Suatu petang, dengan terik yang masih cukup untuk mengeringkan baju-baju basah  baru dijemur, seorang pria dengan wajah lusuh, badan seluruhnya keringatan, basah, berjalan tanpa semangat kembali ke rumah. Pria agak tua (kesulitan menemukan kata-kata yang tepat, muda tidak lagi, terlalu tua juga tidak) tersebut menggendong rangka layangan  tanpa kertas layang. Rumahnya tak jauh dari rumahku.  Hanya selempar pandangan saja jadi aku bisa melihat dengan jelas apa yang dibawa pulang saat itu.  Dan dari hasil wawancara tak penting, ternyata layangannya meledak di atas sana, angin kurang bersahabat petang itu.

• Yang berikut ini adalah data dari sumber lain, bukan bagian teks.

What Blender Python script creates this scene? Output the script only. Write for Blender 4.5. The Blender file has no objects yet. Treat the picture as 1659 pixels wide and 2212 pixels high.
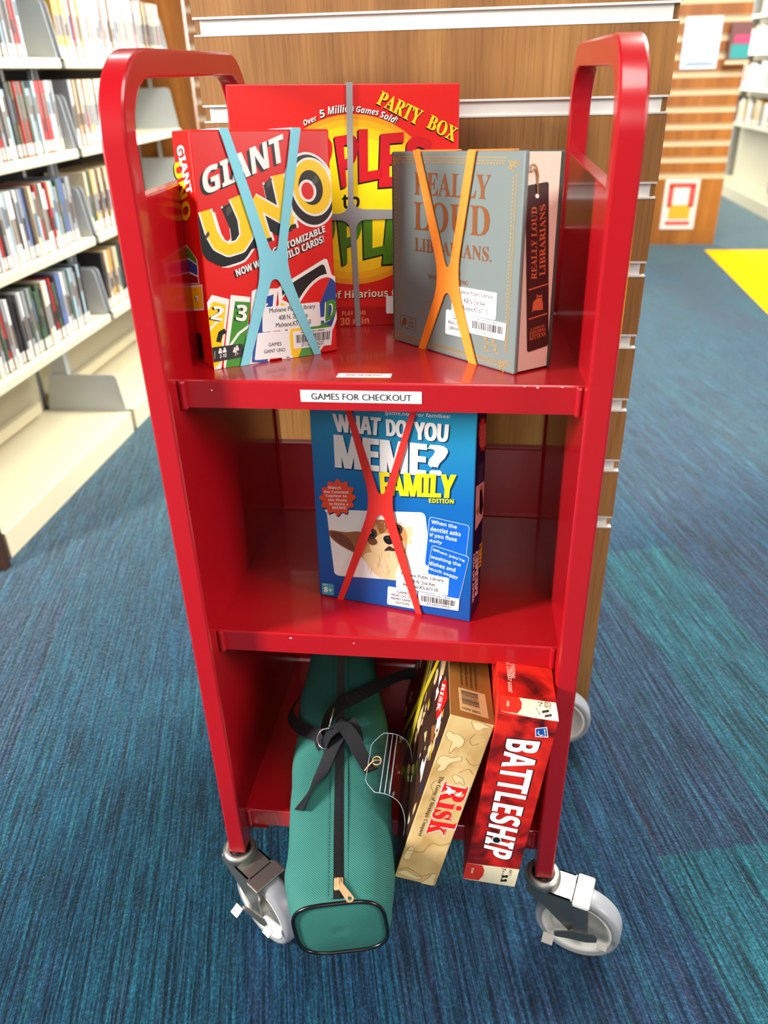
import bpy, bmesh, math, random
from mathutils import Vector, Matrix
random.seed(7)
SC = bpy.context.scene
COL = SC.collection
pi = math.pi
# ------------------------------------------------------------------ camera, world, lights, exposure
def setup_view():
    cd = bpy.data.cameras.new('camera'); co = bpy.data.objects.new('camera', cd); COL.objects.link(co)
    cd.sensor_fit = 'VERTICAL'; cd.sensor_height = 36.0; cd.lens = 36.0*1700.967/2212.0
    R = Vector((0.99352, 0.11149, -0.02409)); D = Vector((0.03379, -0.48880, -0.87174)); F = Vector((-0.10897, 0.86526, -0.48939))
    F.normalize(); R = (R-F*R.dot(F)).normalized(); U = R.cross(F)
    M = Matrix((R, U, -F)).transposed().to_4x4(); M.translation = (0.3418, -0.7457, 1.1709)
    co.matrix_world = M; cd.clip_start = 0.02; cd.clip_end = 60
    cd.dof.use_dof = True; cd.dof.focus_distance = 0.98; cd.dof.aperture_fstop = 27.68e-3/0.0062
    SC.camera = co
setup_view()
W = bpy.data.worlds.new('world'); SC.world = W; W.use_nodes = True
bg = W.node_tree.nodes['Background']; bg.inputs[0].default_value = (1.0, 0.95, 0.88, 1); bg.inputs[1].default_value = 0.09
def area(name, loc, target, sx, sy, energy, col, spread=180):
    l = bpy.data.lights.new(name, 'AREA'); l.shape = 'RECTANGLE'; l.size = sx; l.size_y = sy; l.energy = energy; l.color = col
    l.spread = math.radians(spread)
    o = bpy.data.objects.new(name, l); COL.objects.link(o); o.location = loc
    o.rotation_euler = (Vector(target)-Vector(loc)).to_track_quat('-Z', 'Y').to_euler()
    return o
area('window_daylight_left', (-2.3, -1.25, 1.75), (0.24, 0.0, 0.6), 0.45, 0.9, 180, (1.0, 0.99, 0.98))
area('window_daylight_right', (2.9, -0.95, 1.9), (0.24, 0.0, 0.7), 0.6, 1.0, 58, (1.0, 0.98, 0.95))
area('ceiling_lamp_front', (0.6, -0.7, 2.9), (0.4, -0.2, 0.5), 0.6, 1.0, 20, (1.0, 0.97, 0.93))
area('fill_behind_camera', (0.2, -3.0, 2.3), (0.24, 0.0, 0.6), 1.4, 0.8, 26, (1.0, 0.99, 0.97))  # added frontal fill from behind the camera, lifts the box on the middle shelf
area('ceiling_lamp_aisle', (-0.2, 1.9, 3.0), (-0.8, 1.9, 0.6), 0.6, 2.4, 50, (1.0, 0.97, 0.92))
area('window_daylight_far', (0.9, 9.6, 1.9), (1.2, 3.0, 0.0), 1.8, 2.2, 260, (0.95, 1.0, 0.98))
area('ceiling_lamp_far', (1.9, 4.2, 3.1), (1.9, 4.2, 0.0), 1.4, 2.6, 70, (1.0, 0.99, 0.95))
area('carpet_fill_right_aisle', (1.9, 2.3, 3.1), (1.8, 2.3, 0.0), 1.0, 2.6, 330, (0.97, 1.0, 0.94))  # added overhead fill, put in to brighten the carpet at right
SC.view_settings.view_transform = 'Standard'; SC.view_settings.look = 'None'; SC.view_settings.gamma = 1.0
SC.view_settings.use_curve_mapping = False; SC.view_settings.exposure = 0.2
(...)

Tiba-tiba muncul gagasan (tak baru mungkin) tentang Filosofi layangan,
kau bisa terbang setinggi mungkin, selama angin cukup bersahabat, atau kau mampu melawan angin. Tapi ingatlah, bahwa ketika  jarakmu dari daratan semakin jauh, semakin melambung, ada dua kemungkinan yang bisa kau temukan. Kau bisa saja melenggang di atas sana mengalahkan layangan lainnya, meliuk sesuka hati, bergerak ke kanan kiri, lalu mendarat kembali dengan mulus, perlahan dan utuh ketika angin cukup baik hati. Namun sebaliknya, kau bisa saja terhempas, terkoyak-koyak tanpa pakaian, ketika kau sudah melambung begitu tinggi, saat angin bergerak di atas kemampuanmu bertahan, lalu mendarat dengan hanya bermodalkan rangka. Sama seperti ketika kau baru mulai dirakit.
Ini masalah hidup teman, kau tidak bisa memilih di rahim siapa kau akan hidup pertama kali, tapi kau bisa memilih jalan mana  yang ingin kau lalui untuk  kembali ke asalmu yang sebenarnya.







Selasa, 01 Januari 2013

Hari baru 2013

Hari ini tahun baru masehi, angka tahun yang berbeda muncul lagi. Semangat melemparkan berbagai resolusi ke setiap ruangan kembali hadir. HAri ini, hari baru muncul kembali, disambut bulir-bulir dari langit yang jatuh pelan-pelan, lalu menukik tajam menghujam bumi sejak dini hari. Mulanya kukira, tak akan ada dentuman layaknya tahun baru yang sudah-sudah di kota ini, kota Langsa yang  beberapa waktu lalu berganti pemimpin. Desus yang terdengar tak boleh ada dentuman apapun di malam tahun baru. Lapangan merdeka disisir bersih, tak boleh ada pedagang layaknya malam-malam biasa, berjualan di pinggir trotoar. Saban malam, ramai pedagang makanan atau pun pernak -pernik kecil berjualan di sepetakan lapangan merdeka. Lapangan utama di kota langsa yang lokasinya bersebelahan dengan monumen bambu runcing (kalau saya boleh menyebutnya monumen). Ramai pula oleh pengunjung yang sekedar mengisi perut.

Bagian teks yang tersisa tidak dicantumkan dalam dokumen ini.